June 22, 2015

I'm A Marketer - I Have No Control Over Merchandise

How do I combat mega-trends by improving my merchandising assortment? I'm just a marketer / analyst / social media manager. I don't have any say over what the merchandising team does.

WRONG!

I can still recall one of the most fascinating meetings of my career. It's back in 1993. That's a long time ago. I'm just a lowly statistical analyst at Lands' End, and for some God-forsaken reason I was invited to attend a meeting of Directors and Vice Presidents - a meeting where a recent catalog was going to be analyzed.

Aside - the best companies find ways to expose lowly analyst-level employees to Executives in an educational setting. Lands' End was one of those companies - they (not necessarily consciously) believed in employee development.

Anyway, I walk into the room ... Merchandising Executives and Inventory Executives and Creative Directors and the CEO and my department head, the Director of Circulation, are in attendance. On the wall I see boards ... each board represents a spread in the catalog ( a spread is, say, pages 8-9 in the catalog). Each board is one of four colors.
  • Gold
  • Green
  • Blue
  • Red
The colors map to variable profit (contribution) levels, pre-fixed costs.
  • Gold = 30% or better variable profit, as a percentage of net sales.
  • Green = 20% - 29% variable profit, as a percentage of net sales.
  • Blue = 10% - 19% variable profit, as a percentage of net sales.
  • Red = < 10% variable profit, as a percentage of net sales.
As I sit down, I think something to myself that I haven't thought often when attending meetings.
  • "Oh oh, there's going to be a discussion about true business accountability, and I'm actually sitting in the meeting. Stunning."
The meeting begins. You'd think a Merchandising Executive would start talking, but no, my department head, the Circulation Director, she starts biting her co-workers in the ankles.
  • "Why do we have four consecutive red-colored spreads on pages 8 - 15? Aren't the first twenty pages the most important?"
  • "Why are we still running an item with a 40% return rate? That item alone reduced the profitability of that spread from Gold to Blue".
  • "How can we possibly be sold-out of an item on page five? If we had enough merch in stock, the whole spread would have been Gold. We can pin that one squarely on the inventory management team."
  • "Why do we continue to put that item on a model? We already know that when that item is featured in a stack, it performs 30% better. Why do we sabotage ourselves like this?"
  • "Don't we already know that we shouldn't feature risky, new, unproductive items in a prospect catalog that has low productivity?"
Within minutes, the room was in full backpedal mode ... everybody was on their heels.
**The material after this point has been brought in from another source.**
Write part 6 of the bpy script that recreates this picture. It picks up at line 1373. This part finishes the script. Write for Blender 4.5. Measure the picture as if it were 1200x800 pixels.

Oh, sure, some in the audience fought back.
  • "Oh yeah? Can you prove you mailed the right people? Because if you mailed the wrong people, then every other thing we're looking at here today is irrelevant."
Seconds later, the discussion circled back to accountability.

I learned more in that two-hour meeting than I learned in five years working at Eddie Bauer.

I learned "how the business worked".

I learned "what increased sales and what increased profit".

I learned inter-Executive dynamics.

I learned what future analyses needed to be created to answer questions that came out of our interdisciplinary discussion.

I learned that marketing, yes, MARKETING, can drive merchandising strategy. I learned that it is critically important for MARKETING to have a voice.

If you want to combat merchandising mega-trends (ever-lowering merchandise productivity), then change your current merchandise/creative evaluation meeting structure, or get yourself invited (invite yourself if necessary) to these meetings, and bring a new perspective to the meeting ... a perspective of accountability.

The Marketing Director who spent hours biting the ankles of everybody in the room went on to have a satisfying and successful career, ultimately selling a business she built from scratch to a catalog holding company, for millions.

Nobody showed her HOW to do something. She just did what she felt was right ... she held merchants and creative folks and inventory staffers accountable for merchandise productivity, generating outstanding results in the process, clearly angering her co-workers along the way.

You, too, can do this. You don't need special skills. You do need conviction, however. And you can do it without irritating people - you can do this and be kind and caring in the process. It's your choice.

But you do need to have a good working relationship with your in-house co-workers. You can't do that if you spend all your time trying to force an omnichannel listcicle upon your company in an effort to please your industry marketing tribe.